Early Settlements In This Area Had Troubles
With Angry Indians From Across The Ohio River


The Indians saw that the white people were coming into all areas of Kentucky, including the general areas that is now Owen, Carroll, and Gallatin counties. Taking possession of everything and forcing them to stay on the other side of the Ohio river. The Indians of course, resented this intrusion of their territory.

1792, alarms became more frequent and the settlers were constantly fleeing to forts for protection and safety. One Sunday early in the fall, an alarm was sent out, and Jarrett Demint took his family to the nearest fort in Carroll county. He left them there and went to bring in a woman and two children whose husband was not at home. He gave the woman and children his horse to go on the road to the fort while he took a nearer way by foot across the fields. He had to pass through a cornfield.

Surrounded


When he got fairly in the field the Indians rose up all around him and took him prisoner. They tied a buffalo tug, a rope made of strips of rawhide, around his neck and led him to a sinkhole, where all the Indians stood over him with drawn tomahawks, threatening him with instant death. He was handsome and his gentle and nice looks must have softened the hearts of the savages. After a palaver of some time, they started on still leading him by the tug. They came to a house whence the settlers had fled for safety. In a short time, the house was in flames. It had been set on fire by them with the use of flints.

They traveled with him several days. He could not drink the water out of the rawhide bags they used themselves. They gave him water from a bell, a cowbell, they had with them. They dug up raw meat from under a log and offered it to him, but he could not eat any of it. He saw by the stars that they were going toward the Ohio river, and he feared that he would be taken across it.


Stop at River

They traveled all the time night and day and did not stop at all. It was Sunday afternoon when he was taken and Thursday night they came to the Ohio river near what is now the town of Ghent in Carroll county.

They were all so exhausted that the word of halt was given and they fell and stretched themselves on the ground. Mr. Demint feigned great fatigue and pretended to be asleep as soon as he lay down, but as he lay there he managed to get as much of the rope as possible under him. He did not move again until all were still. He was far from being asleep for if they had got him across the river he knew he faced torture and certain death.


Slipped Away

When they all and the sentinels, too, were asleep, he silently gnawed the rope, which was a long one, with either end stretched out and all the Indians lying down on it. When the knot was soft it became loose and slipped over his head, then he arose to his feet, stepped into the shadow of a tree and silently walked away.

He did not feel safe yet for he had a little dog which had remained with him all the time. He feared that they might put a bell on the dog and thus follow him.
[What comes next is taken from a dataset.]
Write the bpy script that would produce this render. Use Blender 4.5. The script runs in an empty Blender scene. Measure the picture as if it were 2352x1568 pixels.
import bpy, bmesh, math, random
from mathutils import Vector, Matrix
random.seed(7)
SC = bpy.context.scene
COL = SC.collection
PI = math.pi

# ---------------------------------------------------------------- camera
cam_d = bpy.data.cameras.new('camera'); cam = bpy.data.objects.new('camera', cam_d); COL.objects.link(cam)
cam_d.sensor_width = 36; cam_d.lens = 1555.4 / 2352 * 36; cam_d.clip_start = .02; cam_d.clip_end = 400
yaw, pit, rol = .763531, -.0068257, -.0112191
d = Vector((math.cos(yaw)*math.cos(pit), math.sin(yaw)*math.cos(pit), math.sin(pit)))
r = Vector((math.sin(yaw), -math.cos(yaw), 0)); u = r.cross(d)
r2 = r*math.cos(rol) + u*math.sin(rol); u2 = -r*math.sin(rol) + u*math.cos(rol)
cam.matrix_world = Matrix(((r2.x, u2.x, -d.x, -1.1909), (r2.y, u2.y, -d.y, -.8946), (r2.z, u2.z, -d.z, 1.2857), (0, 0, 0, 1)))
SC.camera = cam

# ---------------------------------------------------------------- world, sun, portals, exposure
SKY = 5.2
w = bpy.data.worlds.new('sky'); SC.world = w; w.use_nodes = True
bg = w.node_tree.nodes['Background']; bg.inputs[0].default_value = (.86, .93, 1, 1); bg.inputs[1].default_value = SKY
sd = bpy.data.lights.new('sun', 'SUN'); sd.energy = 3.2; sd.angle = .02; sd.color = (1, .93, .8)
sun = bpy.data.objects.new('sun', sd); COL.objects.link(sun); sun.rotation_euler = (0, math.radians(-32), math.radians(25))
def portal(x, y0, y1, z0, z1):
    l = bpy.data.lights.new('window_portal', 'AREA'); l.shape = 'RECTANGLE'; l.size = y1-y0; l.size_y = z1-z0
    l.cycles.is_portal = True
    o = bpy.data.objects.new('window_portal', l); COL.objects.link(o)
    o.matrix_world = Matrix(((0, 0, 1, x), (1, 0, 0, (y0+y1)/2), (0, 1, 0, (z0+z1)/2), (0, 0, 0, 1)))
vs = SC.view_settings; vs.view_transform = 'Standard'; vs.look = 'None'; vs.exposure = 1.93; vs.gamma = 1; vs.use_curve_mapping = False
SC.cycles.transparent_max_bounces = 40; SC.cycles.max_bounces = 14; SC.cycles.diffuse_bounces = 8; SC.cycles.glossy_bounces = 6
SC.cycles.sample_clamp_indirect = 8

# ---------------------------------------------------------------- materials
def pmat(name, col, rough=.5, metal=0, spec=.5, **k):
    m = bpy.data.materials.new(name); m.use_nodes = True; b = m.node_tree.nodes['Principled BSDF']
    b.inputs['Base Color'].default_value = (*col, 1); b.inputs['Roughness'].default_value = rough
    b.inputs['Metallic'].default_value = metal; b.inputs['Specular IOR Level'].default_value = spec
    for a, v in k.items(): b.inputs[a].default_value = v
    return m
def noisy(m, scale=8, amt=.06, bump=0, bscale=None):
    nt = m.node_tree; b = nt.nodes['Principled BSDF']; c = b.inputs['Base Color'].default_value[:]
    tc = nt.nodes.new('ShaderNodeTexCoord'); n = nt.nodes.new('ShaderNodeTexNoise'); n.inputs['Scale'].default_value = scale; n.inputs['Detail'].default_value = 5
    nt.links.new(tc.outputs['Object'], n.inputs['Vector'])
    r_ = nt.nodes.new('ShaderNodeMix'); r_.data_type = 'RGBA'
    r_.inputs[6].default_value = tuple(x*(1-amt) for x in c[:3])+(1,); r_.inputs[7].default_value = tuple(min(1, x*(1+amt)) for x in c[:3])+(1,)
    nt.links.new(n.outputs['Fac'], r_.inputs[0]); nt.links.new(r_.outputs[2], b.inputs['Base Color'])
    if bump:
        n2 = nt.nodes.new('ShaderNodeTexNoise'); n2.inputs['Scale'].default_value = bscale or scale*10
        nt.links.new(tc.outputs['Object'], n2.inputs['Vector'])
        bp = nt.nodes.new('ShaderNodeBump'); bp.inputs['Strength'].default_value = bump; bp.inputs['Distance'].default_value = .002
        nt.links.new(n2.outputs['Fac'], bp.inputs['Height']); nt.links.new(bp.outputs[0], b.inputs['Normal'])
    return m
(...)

He heard a rustle in the leaves, then his dog licked his hand. He felt safe then and started for his home. He traveled by the stars and arrived there Friday afternoon. He had not eaten a morsel of food since the Sunday before.

His father-in-law had come and taken his wife and children home to live and had given Demint up as lost. His wife felt her widowhood although she never was a widow. The hard buffalo tug that was tied around Demint's neck made it very sore and the scar remained on his neck the rest of his life. He died in 1851 at more than 90 years of age.